Records to use>
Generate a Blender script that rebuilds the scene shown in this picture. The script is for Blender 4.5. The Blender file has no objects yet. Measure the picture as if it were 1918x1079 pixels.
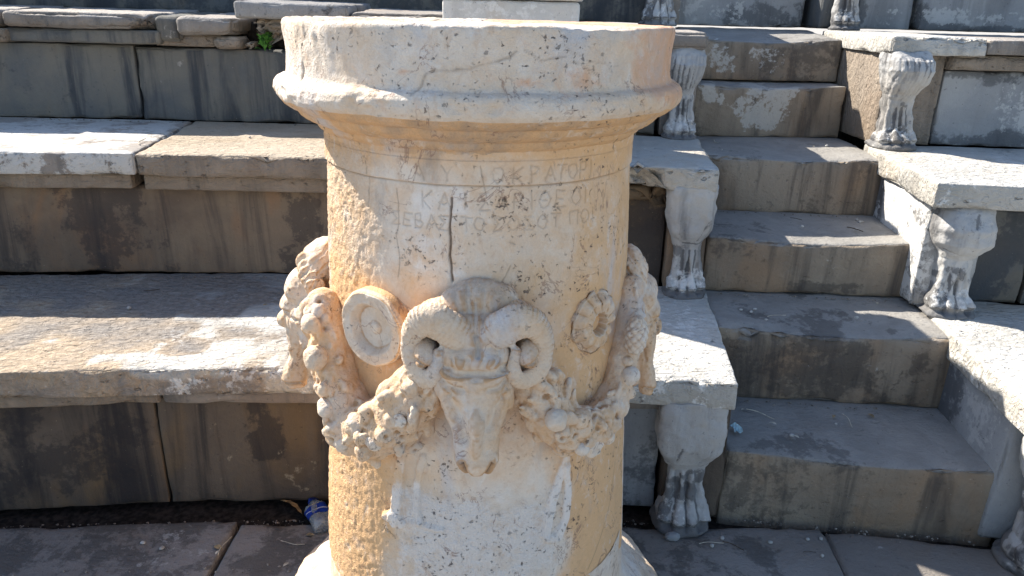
import bpy, bmesh, math, random
import numpy as np
from mathutils import Vector, Matrix

# ------------------------------------------------------------------ camera, world, sun
scene = bpy.context.scene
COL = scene.collection
F_PX, HORIZON, ROLL, EYE = 1400.0, 20.0, 0.024, 1.26
PITCH = math.atan((539.5 - HORIZON) / F_PX)
cam_data = bpy.data.cameras.new('camera')
cam_data.sensor_width = 36.0
cam_data.lens = F_PX / 1918.0 * 36.0
cam_data.clip_start = 0.02
cam_data.clip_end = 800.0
cam = bpy.data.objects.new('camera', cam_data)
COL.objects.link(cam)
_c, _s, _cp, _sp = math.cos(ROLL), math.sin(ROLL), math.cos(PITCH), math.sin(PITCH)
_r0 = Vector((1, 0, 0)); _u0 = Vector((0, _sp, _cp)); _f = Vector((0, _cp, -_sp))
_rt = _c * _r0 + _s * _u0
_up = -_s * _r0 + _c * _u0
M = Matrix((( _rt.x, _up.x, -_f.x, 0), (_rt.y, _up.y, -_f.y, 0), (_rt.z, _up.z, -_f.z, EYE), (0, 0, 0, 1)))
cam.matrix_world = M
scene.camera = cam

SUN_AZ = math.radians(-57.0)      # clockwise from +Y
SUN_EL = math.radians(39.0)
world = bpy.data.worlds.new('World'); scene.world = world; world.use_nodes = True
wn = world.node_tree; wn.nodes.clear()
sky = wn.nodes.new('ShaderNodeTexSky'); sky.sky_type = 'NISHITA'; sky.sun_disc = False
sky.sun_elevation = SUN_EL; sky.sun_rotation = SUN_AZ; sky.air_density = 1.0; sky.dust_density = 0.6; sky.ozone_density = 2.0
bg = wn.nodes.new('ShaderNodeBackground'); bg.inputs[1].default_value = 0.10
wo = wn.nodes.new('ShaderNodeOutputWorld')
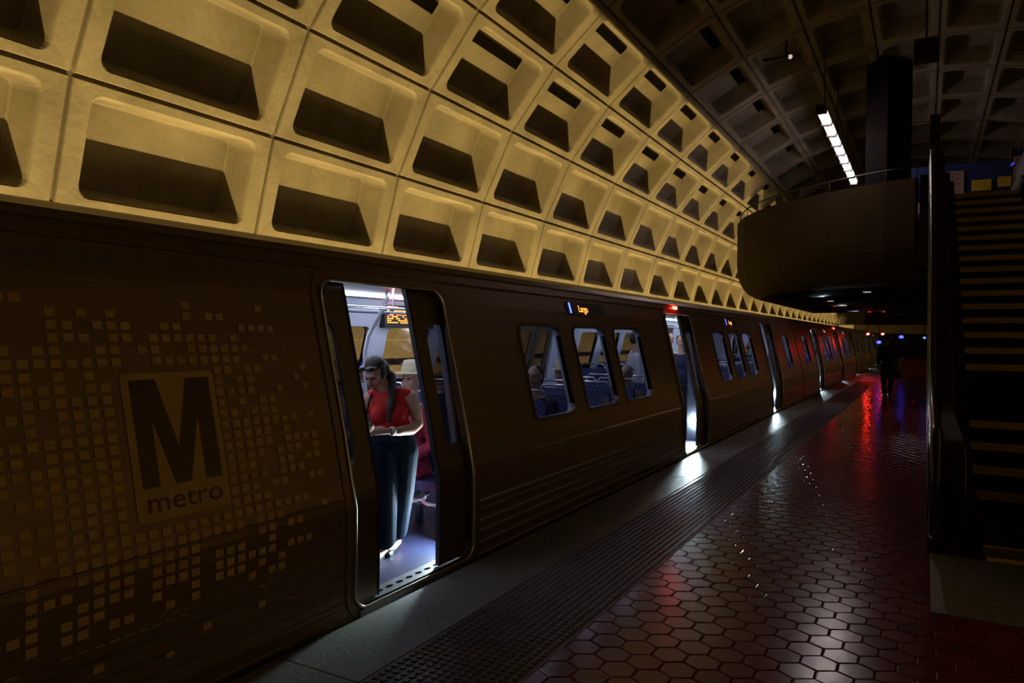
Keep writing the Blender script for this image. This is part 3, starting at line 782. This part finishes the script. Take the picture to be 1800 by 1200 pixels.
# ------------------------------------------------------------------ people
M['skin'] = mat('skin', (.55, .33, .25), .5); M['skin_dark'] = mat('dark_skin', (.16, .08, .05), .5)
M['hair_brown'] = mat('brown_hair', (.035, .020, .014), .45, bump=.4, bscale=60, stretch=(6, 6, 1)); M['hair_grey'] = mat('grey_hair', (.35, .33, .32), .6); M['hair_black'] = mat('black_hair', (.01, .009, .009), .5)
M['red_top'] = mat('red_knit', (.62, .012, .012), .7, bump=.15, bscale=60)
M['trousers'] = mat('dark_navy_trousers', (.008, .014, .028), .9, bump=.3, bscale=8, spec=.1)
M['black_cloth'] = mat('black_cloth', (.010, .010, .013), .8); M['navy_cloth'] = mat('navy_cloth', (.012, .016, .055), .8)
M['white_cloth'] = mat('white_shirt', (.62, .62, .66), .8); M['blue_cloth'] = mat('light_blue_shirt', (.16, .24, .42), .8)
M['royal'] = mat('royal_blue_cap', (.02, .02, .55), .6); M['straw'] = mat('cream_straw', (.66, .60, .40), .8, bump=.3, bscale=60)
M['pink'] = mat('pink_cloth', (.60, .08, .25), .7); M['floral'] = mat('red_patterned_cloth', (.30, .02, .06), .8, noise=.8, nscale=30)
M['grey_cloth'] = mat('grey_cloth', (.14, .14, .17), .8); M['denim'] = mat('denim', (.05, .08, .16), .8)
M['shoe'] = mat('black_shoe', (.01, .01, .012), .35); M['sneaker'] = mat('pale_sneaker', (.30, .28, .30), .6)
M['lips'] = mat('lips', (.35, .07, .06), .5); M['eye'] = mat('eye', (.02, .015, .01), .2); M['phone'] = mat('phone_black', (.012, .012, .016), .15)
M['white'] = mat('white_plastic', (.7, .7, .72), .5)

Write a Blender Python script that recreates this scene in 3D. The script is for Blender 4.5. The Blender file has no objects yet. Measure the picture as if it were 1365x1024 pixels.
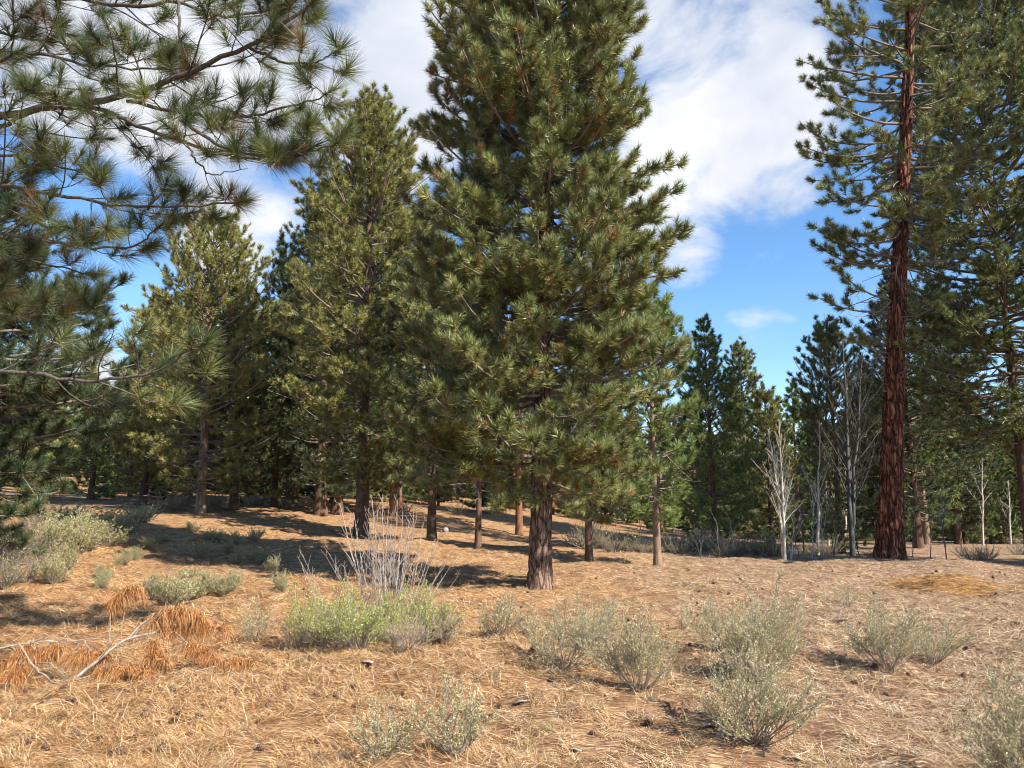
import bpy, math, random
import numpy as np
from mathutils import Vector

# ------------------------------------------------------------------ camera
FPX, CX, CY, HORIZON = 1025.0, 682.5, 512.0, 670.0
EYE = 1.6
PITCH = math.atan((HORIZON - CY) / FPX)
scene = bpy.context.scene
COL = scene.collection
cam_data = bpy.data.cameras.new("camera")
cam = bpy.data.objects.new("camera", cam_data)
COL.objects.link(cam)
cam.location = (0, 0, EYE)
cam.rotation_euler = (math.radians(90) + PITCH, 0, 0)
cam_data.sensor_width = 36
cam_data.lens = 36 * FPX / 1365.0
cam_data.clip_start = 0.05
cam_data.clip_end = 3000
scene.camera = cam

# ------------------------------------------------------------------ light and sky
SUN_AZ = math.radians(127)     # clockwise from +Y (away from the camera)
SUN_EL = math.radians(41)
scene.view_settings.view_transform = 'Standard'
scene.view_settings.look = 'None'
scene.view_settings.gamma = 1
scene.view_settings.exposure = 1.15
scene.cycles.filter_width = 1.0
scene.cycles.max_bounces = 6
scene.cycles.diffuse_bounces = 3
scene.cycles.glossy_bounces = 2
scene.cycles.transmission_bounces = 3
scene.cycles.caustics_reflective = False
scene.cycles.caustics_refractive = False

sun_l = bpy.data.lights.new("sun", 'SUN')
sun_l.energy = 5.0
sun_l.angle = math.radians(0.55)
sun_l.color = (1.0, 0.93, 0.80)
sun = bpy.data.objects.new("sun", sun_l)
COL.objects.link(sun)
to_sun = Vector((math.sin(SUN_AZ) * math.cos(SUN_EL), math.cos(SUN_AZ) * math.cos(SUN_EL), math.sin(SUN_EL)))
sun.rotation_euler = to_sun.to_track_quat('Z', 'Y').to_euler()


def pix_dir(px, py):
    xc, yc = (px - CX) / FPX, -(py - CY) / FPX
    cp, sp = math.cos(PITCH), math.sin(PITCH)
    return np.array([xc, cp - yc * sp, sp + yc * cp])


def at(px, py, Y):
    """The point on the plane y = Y that stands behind this photograph pixel."""
    d = pix_dir(px, py)
    return np.array([0, 0, EYE]) + d * (Y / d[1])


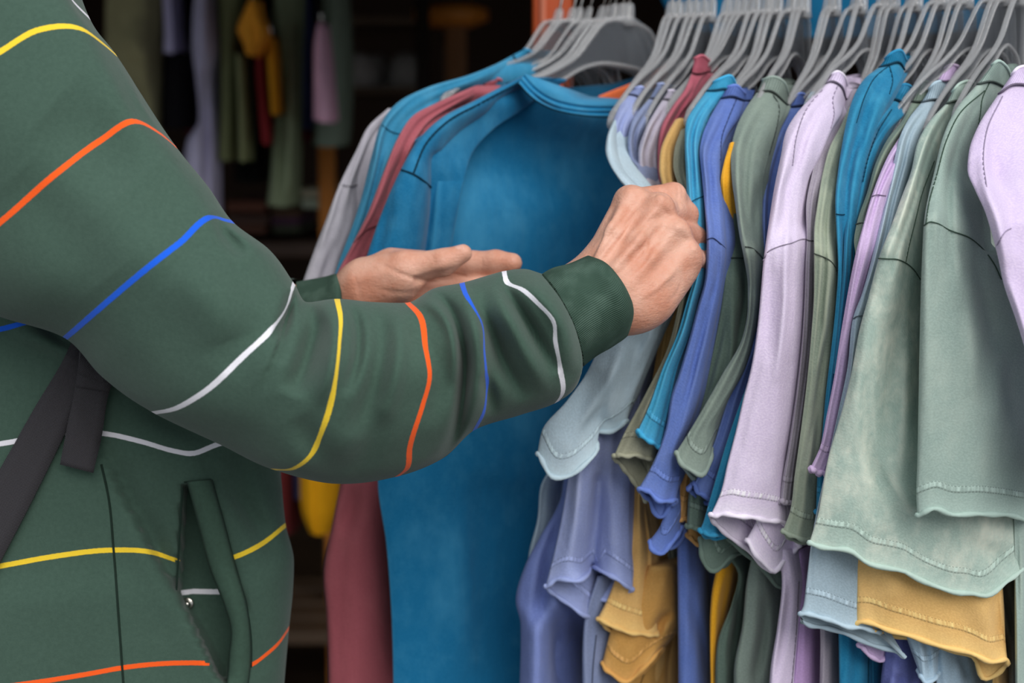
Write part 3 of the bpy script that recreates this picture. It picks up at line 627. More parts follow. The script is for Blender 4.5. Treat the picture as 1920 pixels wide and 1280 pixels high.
# R13 blue
shirt('deep blue shirt whose frayed collar leans against the lavender shoulder', RG1, (84, 106, 170), [
  (.15, '1490,182 1500,175 1511,178'), (.14, '1480,200 1494,198 1508,196'), (.11, '1462,235 1474,236 1492,230'), (.09, '1448,275 1460,278 1478,268'), (.07, '1438,320 1450,322 1464,315'), (.04, '1428,380 1440,384 1458,380'), (.02, '1430,440 1440,442 1455,440'), (.01, '1430,540 1440,542 1452,540'), (0, '1414,632 1424,634 1438,632'), (0, '1395,670 1408,674 1424,670'), (0, '1368,735 1384,738 1404,732'), (0, '1354,780 1372,784 1392,780'), (0, '1338,830 1356,834 1376,830'), (0, '1318,876 1336,880 1358,876'),
  (0, '1302,904 1310,922 1324,932 1342,940'), ('B', '1290,915 1304,928 1322,942 1342,948')], 1.176, rec=.01, b=.008, bv=.025, ncol=2, wash=(118, 138, 190), near=6, amt=.6)
# R14 teal
shirt('teal sleeve strip hidden along the left edge of the lavender sleeve', RG1, (38, 128, 166), [
  (.12, '1520,172 1530,172 1540,176'), (.10, '1500,210 1512,212 1530,210'), (.05, '1470,300 1480,302 1500,300'), (.01, '1440,500 1450,502 1464,500'), (0, '1418,660 1428,662 1442,660'), (0, '1404,710 1414,712 1430,710'), (0, '1384,765 1396,768 1414,765'), (0, '1362,830 1376,832 1396,830'), (0, '1344,890 1358,892 1378,890'), (0, '1328,945 1342,947 1362,945'), (0, '1318,980 1334,982 1356,980'),
  (0, '1312,993 1330,1000 1345,1002 1360,1002'), ('B', '1314,996 1332,1006 1346,1008 1360,1004')], 1.16, rec=.01, b=.008, bv=.02, wash=(60, 150, 186), near=3)
# lavender behind
shirt('lilac collar peeking out right behind the big lavender collar', RG1, (182, 150, 198), [
  (.14, '1588,168 1596,160 1606,170'), (.12, '1578,205 1590,204 1602,205'), (.09, '1560,260 1574,262 1590,260'), (.04, '1540,350 1555,352 1575,350'), (.03, '1530,500 1545,500 1560,500')], 1.165, ncol=2, near=2, hem=False,
  bodies=[([(0, '1496,1030 1510,1030 1530,1030'), (0, '1500,1100 1516,1100 1536,1100'), (0, '1496,1180 1514,1180 1540,1180'), (0, '1484,1320 1510,1320 1544,1320')], dict(Y=1.175, bv=.08))])
# R15 lavender
shirt('wide lavender shirt with scalloped open sleeve, centre of the right row', RG1, LV, [
  (.14, '1557,142 1570,134 1582,142 1588,160'), (.125, '1546,158 1560,152 1577,160 1586,186'), (.10, '1520,184 1548,180 1582,200'), (.08, '1497,208 1530,206 1578,214'), (.06, '1473,248 1512,248 1560,244'), (.045, '1464,292 1496,294 1542,286'), (.03, '1452,350 1482,352 1516,345'), (.015, '1441,420 1472,422 1512,415'), (.0, '1432,484 1468,464 1514,450'), (0, '1427,540 1465,538 1512,530'), (0, '1421,605 1462,605 1508,600'), (0, '1408,690 1452,690 1500,685'), (0, '1394,745 1442,745 1493,740'), (0, '1379,810 1428,812 1484,805'), (0, '1364,868 1415,872 1474,865'), (0, '1352,920 1405,925 1472,915'),
  (0, '1332,966 1352,961 1380,966 1440,974 1476,980'), ('B', '1334,972 1356,994 1394,1022 1436,1061 1450,1070 1466,1054 1500,1020')], 1.135, rec=.02, b=.012, bv=.05, ncol=2, nt=41, wash=(224, 212, 234), amt=.5, near=8,
  seams=['1431,488 1440,472 1460,462 1485,455 1505,448 1514,448', '1571,160 1562,185 1564,215 1558,240', '1545,165 1515,200 1495,250 1486,310'], creases=[('1545,200 1500,300 1488,420', 24, -.007), ('1530,300 1508,420 1504,500', 9, .006), ('1452,500 1444,600 1436,680', 12, .004), ('1478,520 1466,700 1440,930', 16, -.004)],
  bodies=[([(0, '1460,1030 1480,1030 1510,1030'), (0, '1466,1090 1490,1090 1520,1090'), (0, '1458,1170 1480,1170 1512,1170'), (0, '1444,1260 1470,1262 1504,1260'), (0, '1440,1330 1468,1330 1502,1320')], dict(Y=1.165, bv=.07, b=.018, seams=['1498,1090 1494,1170 1484,1290'], creases=[('1484,1080 1474,1170 1454,1280', 7, .007)]))],
  tail=[([(0, '1430,940 1450,945 1500,940'), (0, '1418,975 1455,985 1508,965'), (0, '1400,1010 1424,1046 1452,1069 1468,1050 1504,1008'), ], dict(Y=1.150, rec=.03, bv=.012))])
# R16 mauve grey
shirt('mauve-grey shirt seen as a thin strip right of the wide lavender one', RG1, MV, [
  (.13, '1596,170 1604,166 1614,172'), (.10, '1570,224 1582,222 1600,224'), (.08, '1548,250 1562,250 1584,248'), (.06, '1531,284 1544,286 1566,284'), (.04, '1522,325 1534,327 1552,322'), (.02, '1511,390 1522,392 1538,388'), (.01, '1512,440 1520,442 1534,440'), (0, '1510,500 1517,502 1530,500'), (0, '1508,560 1516,562 1528,560'), (0, '1503,640 1512,642 1524,640'), (0, '1496,710 1505,712 1516,710'), (0, '1486,785 1494,787 1506,785'), (0, '1476,850 1484,852 1496,850'), (0, '1468,895 1477,897 1490,895'), (0, '1463,938 1472,941 1484,940')], 1.145, rec=.008, b=.006, bv=.02, wash=(172, 164, 176), near=6, seams=['1512,449 1518,451 1528,451'],
  bodies=[([(0, '1536,1130 1548,1130 1570,1130'), (0, '1538,1200 1552,1200 1576,1200'), (0, '1536,1320 1552,1320 1578,1320')], dict(Y=1.165, bv=.07))])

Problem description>
Without any pictures, reproduce the lines from the first one in the material through the line that has "wo = wn.nodes.new('ShaderNodeOutputWorld')", exactly as they appear.

Response>
Generate a Blender script that rebuilds the scene shown in this picture. The script is for Blender 4.5. The Blender file has no objects yet. Measure the picture as if it were 1918x1079 pixels.
import bpy, bmesh, math, random
import numpy as np
from mathutils import Vector, Matrix

# ------------------------------------------------------------------ camera, world, sun
scene = bpy.context.scene
COL = scene.collection
F_PX, HORIZON, ROLL, EYE = 1400.0, 20.0, 0.024, 1.26
PITCH = math.atan((539.5 - HORIZON) / F_PX)
cam_data = bpy.data.cameras.new('camera')
cam_data.sensor_width = 36.0
cam_data.lens = F_PX / 1918.0 * 36.0
cam_data.clip_start = 0.02
cam_data.clip_end = 800.0
cam = bpy.data.objects.new('camera', cam_data)
COL.objects.link(cam)
_c, _s, _cp, _sp = math.cos(ROLL), math.sin(ROLL), math.cos(PITCH), math.sin(PITCH)
_r0 = Vector((1, 0, 0)); _u0 = Vector((0, _sp, _cp)); _f = Vector((0, _cp, -_sp))
_rt = _c * _r0 + _s * _u0
_up = -_s * _r0 + _c * _u0
M = Matrix((( _rt.x, _up.x, -_f.x, 0), (_rt.y, _up.y, -_f.y, 0), (_rt.z, _up.z, -_f.z, EYE), (0, 0, 0, 1)))
cam.matrix_world = M
scene.camera = cam

SUN_AZ = math.radians(-57.0)      # clockwise from +Y
SUN_EL = math.radians(39.0)
world = bpy.data.worlds.new('World'); scene.world = world; world.use_nodes = True
wn = world.node_tree; wn.nodes.clear()
sky = wn.nodes.new('ShaderNodeTexSky'); sky.sky_type = 'NISHITA'; sky.sun_disc = False
sky.sun_elevation = SUN_EL; sky.sun_rotation = SUN_AZ; sky.air_density = 1.0; sky.dust_density = 0.6; sky.ozone_density = 2.0
bg = wn.nodes.new('ShaderNodeBackground'); bg.inputs[1].default_value = 0.10
wo = wn.nodes.new('ShaderNodeOutputWorld')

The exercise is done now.